The collapse of the Terra ecosystem, which subsequently depegged its algorithmic stablecoin TerraUSD (UST) value and crashed it to an all-time low of $0.30, has cast doubt over the future of not just algorithmic stablecoins but all stablecoins in general.
UST’s success and stability were intertwined with its sibling, LUNA, which creates arbitrage opportunities that, in theory, should keep UST’s price steady. If UST’s price drops below $1, it can be burned in exchange for LUNA, which lowers the supply of UST and raises its price.
Conversely, if UST’s price goes above a dollar, LUNA can be burned in exchange for UST, which increases the supply of UST and decreases its price. As long as conditions are normal and everything functions correctly, this creates both a mechanism and incentive for keeping the price of UST at $1.
Though algorithmic stablecoins are not usually backed by assets such as other stablecoins, the organization responsible for developing UST and the broader Terra ecosystem, the Luna Foundation Guard (LFG), has nevertheless built a war chest of Bitcoin (BTC) to be used in the event that the UST becomes depegged from the United States dollar.

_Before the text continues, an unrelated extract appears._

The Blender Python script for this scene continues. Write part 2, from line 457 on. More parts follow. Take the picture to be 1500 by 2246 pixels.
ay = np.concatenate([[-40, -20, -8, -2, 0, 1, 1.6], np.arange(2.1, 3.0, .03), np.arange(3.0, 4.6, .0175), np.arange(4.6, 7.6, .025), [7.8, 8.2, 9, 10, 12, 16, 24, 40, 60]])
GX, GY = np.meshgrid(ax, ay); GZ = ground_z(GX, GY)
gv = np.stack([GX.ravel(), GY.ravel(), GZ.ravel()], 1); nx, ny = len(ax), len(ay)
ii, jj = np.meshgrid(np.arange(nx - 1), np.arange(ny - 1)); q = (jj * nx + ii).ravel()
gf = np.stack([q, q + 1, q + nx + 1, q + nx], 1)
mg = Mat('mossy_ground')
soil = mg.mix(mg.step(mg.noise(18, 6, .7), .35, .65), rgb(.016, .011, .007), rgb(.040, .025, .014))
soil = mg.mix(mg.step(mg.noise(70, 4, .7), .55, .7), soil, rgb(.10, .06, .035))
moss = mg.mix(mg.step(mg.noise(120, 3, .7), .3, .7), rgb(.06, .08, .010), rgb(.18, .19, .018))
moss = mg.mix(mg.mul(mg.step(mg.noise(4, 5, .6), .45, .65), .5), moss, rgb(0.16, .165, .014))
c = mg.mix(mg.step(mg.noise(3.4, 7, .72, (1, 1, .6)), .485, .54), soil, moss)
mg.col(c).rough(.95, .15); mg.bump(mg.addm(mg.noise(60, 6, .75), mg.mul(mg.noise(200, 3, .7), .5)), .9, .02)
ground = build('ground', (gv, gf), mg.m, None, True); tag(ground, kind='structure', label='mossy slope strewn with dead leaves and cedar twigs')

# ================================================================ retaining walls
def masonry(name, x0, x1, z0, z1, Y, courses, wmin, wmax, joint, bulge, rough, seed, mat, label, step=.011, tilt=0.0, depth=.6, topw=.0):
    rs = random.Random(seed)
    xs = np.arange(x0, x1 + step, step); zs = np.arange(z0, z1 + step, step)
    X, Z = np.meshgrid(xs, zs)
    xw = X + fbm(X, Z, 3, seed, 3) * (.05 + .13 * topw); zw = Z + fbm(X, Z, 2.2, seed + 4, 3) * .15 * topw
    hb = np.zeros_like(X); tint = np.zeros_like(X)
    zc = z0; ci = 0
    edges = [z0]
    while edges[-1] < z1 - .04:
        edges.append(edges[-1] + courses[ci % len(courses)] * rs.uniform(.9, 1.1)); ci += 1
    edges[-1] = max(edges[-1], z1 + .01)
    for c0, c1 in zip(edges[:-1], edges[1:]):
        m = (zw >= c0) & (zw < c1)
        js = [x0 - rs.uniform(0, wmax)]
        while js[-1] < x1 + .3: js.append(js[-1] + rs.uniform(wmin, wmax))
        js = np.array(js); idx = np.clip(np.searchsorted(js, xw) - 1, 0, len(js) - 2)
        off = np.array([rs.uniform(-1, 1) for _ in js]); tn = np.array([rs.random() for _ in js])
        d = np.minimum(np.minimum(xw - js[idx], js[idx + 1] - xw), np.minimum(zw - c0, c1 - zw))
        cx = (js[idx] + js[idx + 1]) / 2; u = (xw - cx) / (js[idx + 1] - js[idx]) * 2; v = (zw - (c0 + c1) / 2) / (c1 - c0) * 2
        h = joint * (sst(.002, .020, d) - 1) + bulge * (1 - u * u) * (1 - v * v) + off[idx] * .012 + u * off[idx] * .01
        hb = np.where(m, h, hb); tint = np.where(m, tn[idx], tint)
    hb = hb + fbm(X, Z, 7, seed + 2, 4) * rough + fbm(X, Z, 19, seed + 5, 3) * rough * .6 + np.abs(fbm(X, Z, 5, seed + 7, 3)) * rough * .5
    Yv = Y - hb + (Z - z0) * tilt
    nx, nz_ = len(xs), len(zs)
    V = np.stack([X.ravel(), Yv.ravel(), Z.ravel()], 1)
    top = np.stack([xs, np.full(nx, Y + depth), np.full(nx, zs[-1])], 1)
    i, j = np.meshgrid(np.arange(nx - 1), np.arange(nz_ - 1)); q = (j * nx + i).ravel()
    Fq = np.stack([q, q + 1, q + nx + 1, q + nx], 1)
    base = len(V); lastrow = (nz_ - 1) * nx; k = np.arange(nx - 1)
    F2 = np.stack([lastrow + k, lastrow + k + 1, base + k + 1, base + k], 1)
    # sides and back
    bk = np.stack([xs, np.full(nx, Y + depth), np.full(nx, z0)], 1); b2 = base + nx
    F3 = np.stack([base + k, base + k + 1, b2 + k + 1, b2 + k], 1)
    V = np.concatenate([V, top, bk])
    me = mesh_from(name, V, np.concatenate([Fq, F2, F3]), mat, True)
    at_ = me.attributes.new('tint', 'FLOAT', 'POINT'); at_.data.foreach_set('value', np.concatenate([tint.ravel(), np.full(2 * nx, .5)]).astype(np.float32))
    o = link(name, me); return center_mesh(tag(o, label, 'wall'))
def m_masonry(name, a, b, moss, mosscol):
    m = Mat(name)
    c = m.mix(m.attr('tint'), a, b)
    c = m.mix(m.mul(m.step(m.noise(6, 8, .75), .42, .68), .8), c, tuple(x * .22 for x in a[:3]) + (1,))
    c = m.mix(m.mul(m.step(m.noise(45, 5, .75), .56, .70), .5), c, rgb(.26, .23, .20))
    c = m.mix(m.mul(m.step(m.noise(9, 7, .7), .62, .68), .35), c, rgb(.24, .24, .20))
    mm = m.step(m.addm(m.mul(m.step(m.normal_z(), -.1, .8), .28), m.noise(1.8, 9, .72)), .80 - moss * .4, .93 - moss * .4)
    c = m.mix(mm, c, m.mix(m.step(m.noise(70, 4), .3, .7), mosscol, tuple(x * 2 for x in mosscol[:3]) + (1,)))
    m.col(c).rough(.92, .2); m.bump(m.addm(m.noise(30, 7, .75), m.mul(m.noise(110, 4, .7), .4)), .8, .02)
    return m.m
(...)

The idea is that if UST’s price ever drops significantly, the BTC can be loaned out to traders who’ll use it to buy UST and push the price back up, repegging it to the dollar. So, when UST went into a deep dive, LFG deployed more than $1.3 billion dollars worth of BTC (42,000 coins at a price of $31,000 each) to traders who were going to use it to purchase UST, creating demand pressure and bolstering its price. However, that couldn’t save the collapsing ecosystem either, and the spiral effect eventually collapsed the price of the LUNA token as well as its stablecoin.